THE PROBLEM: Every line below that contains "part" is to be copied.

SUPPLIED MATERIAL:
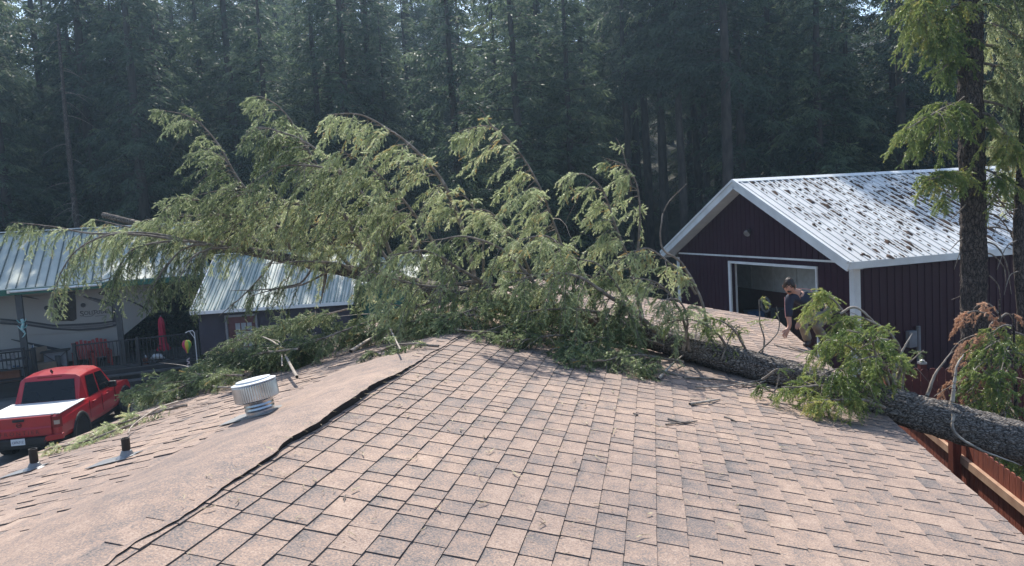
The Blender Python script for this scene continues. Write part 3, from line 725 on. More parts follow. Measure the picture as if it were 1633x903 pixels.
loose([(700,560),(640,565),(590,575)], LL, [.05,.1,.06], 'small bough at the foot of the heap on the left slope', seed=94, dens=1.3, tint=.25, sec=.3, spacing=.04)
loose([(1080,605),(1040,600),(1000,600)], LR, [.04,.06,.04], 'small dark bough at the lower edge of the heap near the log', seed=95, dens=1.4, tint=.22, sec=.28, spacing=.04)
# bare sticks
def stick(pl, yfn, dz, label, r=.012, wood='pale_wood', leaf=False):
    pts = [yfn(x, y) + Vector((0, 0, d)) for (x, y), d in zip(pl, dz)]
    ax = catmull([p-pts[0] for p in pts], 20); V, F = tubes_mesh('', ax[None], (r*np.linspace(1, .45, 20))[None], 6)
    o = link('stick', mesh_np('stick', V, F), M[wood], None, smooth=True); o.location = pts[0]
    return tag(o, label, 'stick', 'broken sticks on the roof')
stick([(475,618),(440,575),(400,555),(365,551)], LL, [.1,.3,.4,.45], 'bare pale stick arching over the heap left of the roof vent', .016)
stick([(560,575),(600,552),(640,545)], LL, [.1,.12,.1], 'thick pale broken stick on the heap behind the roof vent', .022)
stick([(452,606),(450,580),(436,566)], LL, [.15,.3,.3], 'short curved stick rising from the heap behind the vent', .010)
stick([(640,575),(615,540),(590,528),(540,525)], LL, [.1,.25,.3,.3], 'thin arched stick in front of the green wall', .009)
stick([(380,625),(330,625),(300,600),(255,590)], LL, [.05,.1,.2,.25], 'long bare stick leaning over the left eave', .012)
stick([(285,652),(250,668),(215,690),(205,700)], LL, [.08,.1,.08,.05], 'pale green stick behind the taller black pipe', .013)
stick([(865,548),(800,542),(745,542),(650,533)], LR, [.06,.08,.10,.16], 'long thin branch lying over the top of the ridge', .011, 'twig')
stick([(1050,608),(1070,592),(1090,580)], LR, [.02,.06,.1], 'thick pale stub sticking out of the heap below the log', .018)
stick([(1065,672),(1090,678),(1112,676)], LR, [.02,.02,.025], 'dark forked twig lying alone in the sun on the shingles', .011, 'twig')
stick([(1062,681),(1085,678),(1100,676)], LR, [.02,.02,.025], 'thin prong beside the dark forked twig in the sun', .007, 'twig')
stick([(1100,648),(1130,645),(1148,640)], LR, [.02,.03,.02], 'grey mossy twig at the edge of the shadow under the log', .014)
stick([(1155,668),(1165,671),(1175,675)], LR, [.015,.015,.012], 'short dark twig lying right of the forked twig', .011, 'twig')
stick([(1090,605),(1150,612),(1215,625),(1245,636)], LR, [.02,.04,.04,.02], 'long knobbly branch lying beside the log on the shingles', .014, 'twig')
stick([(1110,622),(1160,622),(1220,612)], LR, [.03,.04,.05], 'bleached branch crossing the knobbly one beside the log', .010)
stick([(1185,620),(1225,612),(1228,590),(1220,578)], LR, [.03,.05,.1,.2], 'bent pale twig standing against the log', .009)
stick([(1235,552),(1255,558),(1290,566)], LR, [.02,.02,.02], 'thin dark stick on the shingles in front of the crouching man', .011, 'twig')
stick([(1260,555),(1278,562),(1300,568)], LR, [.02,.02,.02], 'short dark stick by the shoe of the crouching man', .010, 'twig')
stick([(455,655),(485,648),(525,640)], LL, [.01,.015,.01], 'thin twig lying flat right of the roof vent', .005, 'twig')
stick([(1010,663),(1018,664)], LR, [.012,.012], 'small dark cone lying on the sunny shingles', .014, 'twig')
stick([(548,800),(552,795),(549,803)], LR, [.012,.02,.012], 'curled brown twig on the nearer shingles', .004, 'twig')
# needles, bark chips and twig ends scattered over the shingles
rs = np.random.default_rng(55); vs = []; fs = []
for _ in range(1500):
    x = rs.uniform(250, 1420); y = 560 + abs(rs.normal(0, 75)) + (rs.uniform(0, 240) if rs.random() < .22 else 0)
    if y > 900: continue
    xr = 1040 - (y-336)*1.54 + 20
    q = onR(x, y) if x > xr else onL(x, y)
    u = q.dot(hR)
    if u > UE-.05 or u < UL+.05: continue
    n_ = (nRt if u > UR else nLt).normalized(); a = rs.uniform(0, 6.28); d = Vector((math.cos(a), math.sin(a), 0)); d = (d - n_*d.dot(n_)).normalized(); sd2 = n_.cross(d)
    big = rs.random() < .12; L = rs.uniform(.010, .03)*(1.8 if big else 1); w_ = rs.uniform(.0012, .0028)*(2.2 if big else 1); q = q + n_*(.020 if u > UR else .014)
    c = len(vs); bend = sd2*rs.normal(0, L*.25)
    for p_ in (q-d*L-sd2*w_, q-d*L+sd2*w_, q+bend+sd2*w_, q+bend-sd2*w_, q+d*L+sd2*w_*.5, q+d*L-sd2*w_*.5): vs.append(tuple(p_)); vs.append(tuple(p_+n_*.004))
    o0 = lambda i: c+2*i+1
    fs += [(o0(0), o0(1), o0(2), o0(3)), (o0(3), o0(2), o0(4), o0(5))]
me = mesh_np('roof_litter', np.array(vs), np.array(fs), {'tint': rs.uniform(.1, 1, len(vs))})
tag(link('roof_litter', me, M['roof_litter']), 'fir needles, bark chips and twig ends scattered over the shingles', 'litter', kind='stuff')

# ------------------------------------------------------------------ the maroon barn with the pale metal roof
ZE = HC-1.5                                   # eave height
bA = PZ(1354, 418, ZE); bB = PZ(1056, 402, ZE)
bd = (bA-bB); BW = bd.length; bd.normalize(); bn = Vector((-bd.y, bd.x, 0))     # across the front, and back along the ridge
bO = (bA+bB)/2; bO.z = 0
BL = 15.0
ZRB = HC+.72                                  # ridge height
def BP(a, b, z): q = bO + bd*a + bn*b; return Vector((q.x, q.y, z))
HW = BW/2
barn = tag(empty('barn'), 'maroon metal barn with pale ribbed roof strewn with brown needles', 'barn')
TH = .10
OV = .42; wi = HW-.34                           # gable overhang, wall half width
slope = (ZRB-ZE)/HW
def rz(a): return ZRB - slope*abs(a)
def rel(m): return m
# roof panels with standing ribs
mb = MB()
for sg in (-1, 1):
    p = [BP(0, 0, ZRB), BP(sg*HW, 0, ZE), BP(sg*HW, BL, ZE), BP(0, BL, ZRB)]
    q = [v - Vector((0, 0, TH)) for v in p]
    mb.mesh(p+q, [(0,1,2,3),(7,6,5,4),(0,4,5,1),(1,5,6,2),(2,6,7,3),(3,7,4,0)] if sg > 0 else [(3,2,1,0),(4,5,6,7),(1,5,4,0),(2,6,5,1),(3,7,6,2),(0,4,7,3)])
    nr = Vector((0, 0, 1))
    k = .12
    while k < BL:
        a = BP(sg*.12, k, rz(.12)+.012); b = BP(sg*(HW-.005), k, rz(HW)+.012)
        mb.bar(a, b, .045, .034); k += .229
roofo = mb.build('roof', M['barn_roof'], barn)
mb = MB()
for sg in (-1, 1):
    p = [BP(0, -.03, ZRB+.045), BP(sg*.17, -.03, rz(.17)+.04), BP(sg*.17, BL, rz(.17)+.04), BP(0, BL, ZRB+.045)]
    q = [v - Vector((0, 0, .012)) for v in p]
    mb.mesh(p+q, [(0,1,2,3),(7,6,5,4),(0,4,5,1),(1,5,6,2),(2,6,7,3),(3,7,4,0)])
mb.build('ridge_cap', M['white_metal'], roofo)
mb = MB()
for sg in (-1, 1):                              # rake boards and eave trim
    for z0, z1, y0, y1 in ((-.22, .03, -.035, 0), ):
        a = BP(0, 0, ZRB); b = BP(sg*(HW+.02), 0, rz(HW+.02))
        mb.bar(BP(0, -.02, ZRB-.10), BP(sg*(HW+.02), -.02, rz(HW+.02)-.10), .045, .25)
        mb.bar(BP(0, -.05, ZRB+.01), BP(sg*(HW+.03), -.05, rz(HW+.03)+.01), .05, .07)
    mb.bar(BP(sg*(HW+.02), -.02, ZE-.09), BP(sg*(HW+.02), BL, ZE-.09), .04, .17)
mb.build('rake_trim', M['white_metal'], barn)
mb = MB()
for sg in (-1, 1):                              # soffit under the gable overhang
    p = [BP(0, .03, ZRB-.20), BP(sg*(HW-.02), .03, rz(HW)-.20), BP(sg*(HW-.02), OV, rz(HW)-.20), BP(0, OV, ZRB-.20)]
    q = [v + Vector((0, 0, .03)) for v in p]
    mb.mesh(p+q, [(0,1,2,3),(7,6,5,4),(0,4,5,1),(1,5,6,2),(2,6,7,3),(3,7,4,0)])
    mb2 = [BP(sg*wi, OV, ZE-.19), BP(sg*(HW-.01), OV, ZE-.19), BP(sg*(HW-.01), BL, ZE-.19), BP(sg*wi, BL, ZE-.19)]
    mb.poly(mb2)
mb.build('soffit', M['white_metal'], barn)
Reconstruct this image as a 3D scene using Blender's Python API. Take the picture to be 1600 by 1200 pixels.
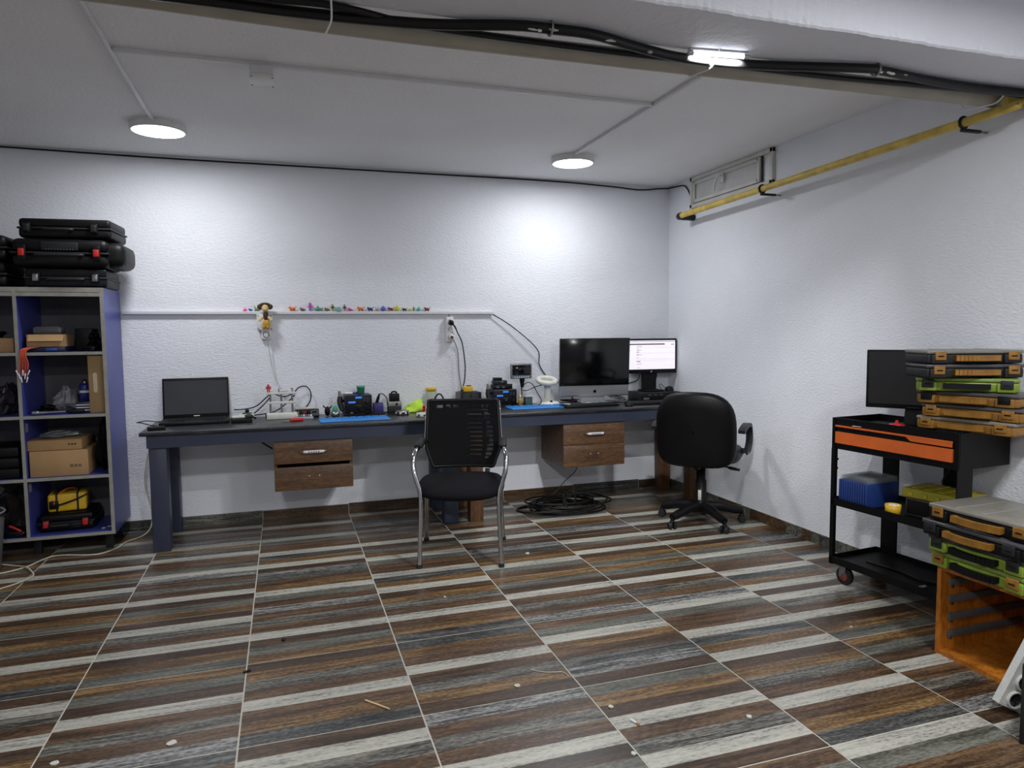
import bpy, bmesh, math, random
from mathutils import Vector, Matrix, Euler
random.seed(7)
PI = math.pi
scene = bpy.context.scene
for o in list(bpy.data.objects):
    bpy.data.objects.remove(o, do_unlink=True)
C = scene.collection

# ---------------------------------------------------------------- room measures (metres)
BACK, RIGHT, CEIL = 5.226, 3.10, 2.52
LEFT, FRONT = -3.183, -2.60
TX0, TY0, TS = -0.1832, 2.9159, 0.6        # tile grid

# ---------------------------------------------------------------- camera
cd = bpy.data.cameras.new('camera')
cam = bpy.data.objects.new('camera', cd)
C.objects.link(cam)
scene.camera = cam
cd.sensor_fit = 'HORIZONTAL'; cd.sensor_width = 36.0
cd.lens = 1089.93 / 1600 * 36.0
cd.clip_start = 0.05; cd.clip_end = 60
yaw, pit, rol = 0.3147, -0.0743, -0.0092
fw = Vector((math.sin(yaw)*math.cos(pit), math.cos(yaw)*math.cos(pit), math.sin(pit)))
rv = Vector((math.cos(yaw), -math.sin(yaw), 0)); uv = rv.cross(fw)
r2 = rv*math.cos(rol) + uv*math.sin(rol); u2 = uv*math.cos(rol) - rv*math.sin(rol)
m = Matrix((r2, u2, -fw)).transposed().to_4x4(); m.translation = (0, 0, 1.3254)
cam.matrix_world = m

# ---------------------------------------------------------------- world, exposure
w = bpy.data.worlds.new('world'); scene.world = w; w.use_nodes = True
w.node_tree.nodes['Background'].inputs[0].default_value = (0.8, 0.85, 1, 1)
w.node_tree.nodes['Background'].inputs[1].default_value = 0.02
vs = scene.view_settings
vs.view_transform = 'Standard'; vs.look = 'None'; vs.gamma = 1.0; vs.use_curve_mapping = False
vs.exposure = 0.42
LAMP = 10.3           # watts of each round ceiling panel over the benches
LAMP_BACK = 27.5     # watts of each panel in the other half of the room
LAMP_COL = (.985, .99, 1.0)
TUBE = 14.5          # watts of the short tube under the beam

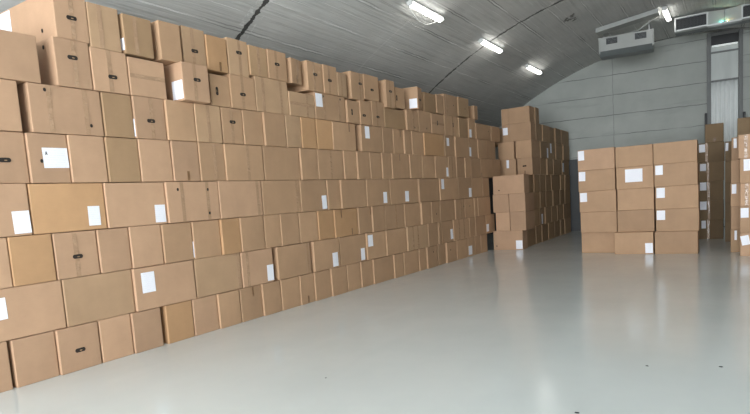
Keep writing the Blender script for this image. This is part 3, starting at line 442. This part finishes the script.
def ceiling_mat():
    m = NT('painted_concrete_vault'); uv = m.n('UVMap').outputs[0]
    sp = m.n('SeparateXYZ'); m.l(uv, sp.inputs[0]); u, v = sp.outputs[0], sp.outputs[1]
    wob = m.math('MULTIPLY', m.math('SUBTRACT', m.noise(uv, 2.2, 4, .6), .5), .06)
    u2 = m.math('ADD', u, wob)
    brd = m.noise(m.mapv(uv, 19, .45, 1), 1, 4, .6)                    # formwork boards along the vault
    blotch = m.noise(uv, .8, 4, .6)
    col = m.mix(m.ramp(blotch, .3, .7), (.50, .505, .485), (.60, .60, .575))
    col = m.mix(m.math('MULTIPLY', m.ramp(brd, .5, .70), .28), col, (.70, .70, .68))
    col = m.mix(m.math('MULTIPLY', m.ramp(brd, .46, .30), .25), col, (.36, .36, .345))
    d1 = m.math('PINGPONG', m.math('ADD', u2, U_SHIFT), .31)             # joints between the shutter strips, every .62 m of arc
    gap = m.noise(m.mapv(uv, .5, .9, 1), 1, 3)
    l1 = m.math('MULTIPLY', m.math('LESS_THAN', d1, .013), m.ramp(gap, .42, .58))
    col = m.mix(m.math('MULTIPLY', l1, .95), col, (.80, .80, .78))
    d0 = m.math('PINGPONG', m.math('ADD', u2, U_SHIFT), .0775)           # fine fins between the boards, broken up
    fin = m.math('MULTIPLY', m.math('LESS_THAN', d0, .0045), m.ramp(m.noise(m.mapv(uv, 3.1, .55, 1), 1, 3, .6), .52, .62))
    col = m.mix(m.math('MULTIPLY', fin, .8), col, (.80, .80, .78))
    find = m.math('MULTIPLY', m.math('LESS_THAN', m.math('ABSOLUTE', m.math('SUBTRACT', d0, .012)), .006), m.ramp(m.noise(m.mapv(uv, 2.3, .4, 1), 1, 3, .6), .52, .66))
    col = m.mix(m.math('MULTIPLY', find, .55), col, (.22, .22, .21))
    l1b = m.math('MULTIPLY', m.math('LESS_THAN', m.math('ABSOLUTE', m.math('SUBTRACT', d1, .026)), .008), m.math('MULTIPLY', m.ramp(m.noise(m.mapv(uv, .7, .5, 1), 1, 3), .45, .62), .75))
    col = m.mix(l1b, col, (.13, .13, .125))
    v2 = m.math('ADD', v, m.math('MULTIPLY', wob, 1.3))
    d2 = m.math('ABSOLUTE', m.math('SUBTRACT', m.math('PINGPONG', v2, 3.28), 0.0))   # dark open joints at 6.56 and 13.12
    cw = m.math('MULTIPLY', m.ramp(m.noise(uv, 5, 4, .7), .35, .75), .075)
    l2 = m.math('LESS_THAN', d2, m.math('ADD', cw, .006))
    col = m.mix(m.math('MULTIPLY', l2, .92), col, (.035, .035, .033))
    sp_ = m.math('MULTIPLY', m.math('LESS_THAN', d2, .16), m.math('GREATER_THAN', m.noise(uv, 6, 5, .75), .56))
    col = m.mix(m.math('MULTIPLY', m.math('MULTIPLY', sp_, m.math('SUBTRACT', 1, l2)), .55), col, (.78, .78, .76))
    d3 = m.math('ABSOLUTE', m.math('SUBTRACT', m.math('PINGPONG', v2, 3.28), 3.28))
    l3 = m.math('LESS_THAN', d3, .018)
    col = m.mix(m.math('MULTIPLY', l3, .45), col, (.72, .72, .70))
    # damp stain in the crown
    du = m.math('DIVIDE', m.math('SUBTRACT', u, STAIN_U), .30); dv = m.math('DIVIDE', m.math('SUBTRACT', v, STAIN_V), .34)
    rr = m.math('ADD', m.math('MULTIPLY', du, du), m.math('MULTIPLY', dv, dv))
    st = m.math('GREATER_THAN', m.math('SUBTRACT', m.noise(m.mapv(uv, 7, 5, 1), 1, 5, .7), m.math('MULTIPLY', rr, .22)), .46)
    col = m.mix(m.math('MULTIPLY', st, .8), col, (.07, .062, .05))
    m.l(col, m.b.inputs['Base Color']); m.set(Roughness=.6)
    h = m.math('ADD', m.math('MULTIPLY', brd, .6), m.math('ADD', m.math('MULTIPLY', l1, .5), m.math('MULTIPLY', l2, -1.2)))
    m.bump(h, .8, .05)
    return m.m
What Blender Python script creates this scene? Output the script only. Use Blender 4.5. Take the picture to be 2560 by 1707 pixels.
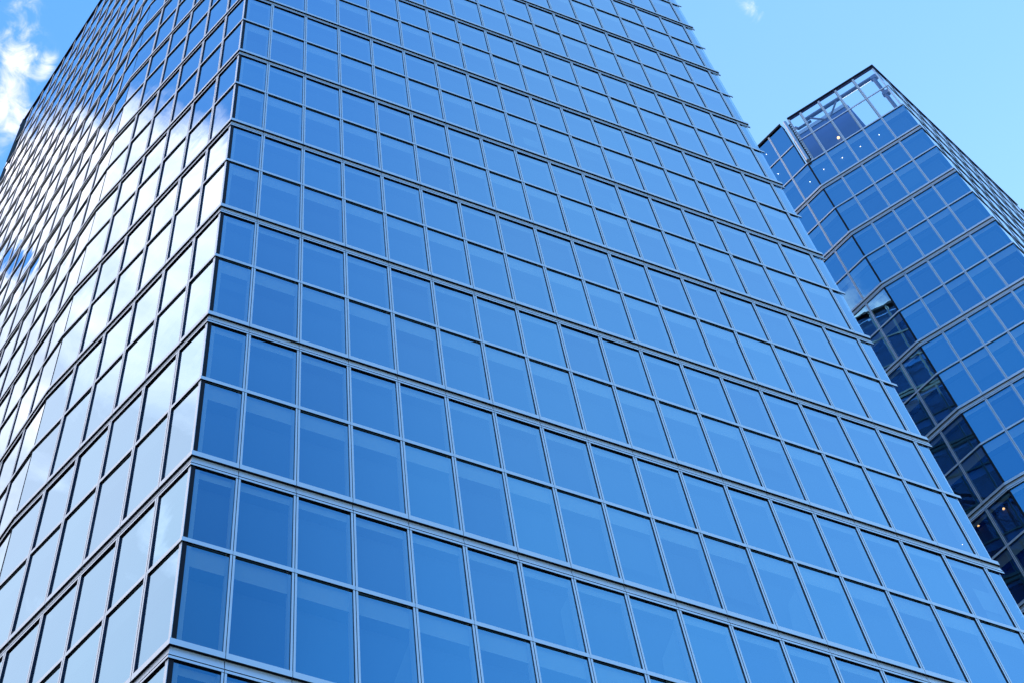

RESULT:
The Blender Python script for this scene continues. Write part 3, from line 725 on. More parts follow. Measure the picture as if it were 1633x903 pixels.
Keep writing the Blender script for this image. This is part 3, starting at line 442. This part finishes the script.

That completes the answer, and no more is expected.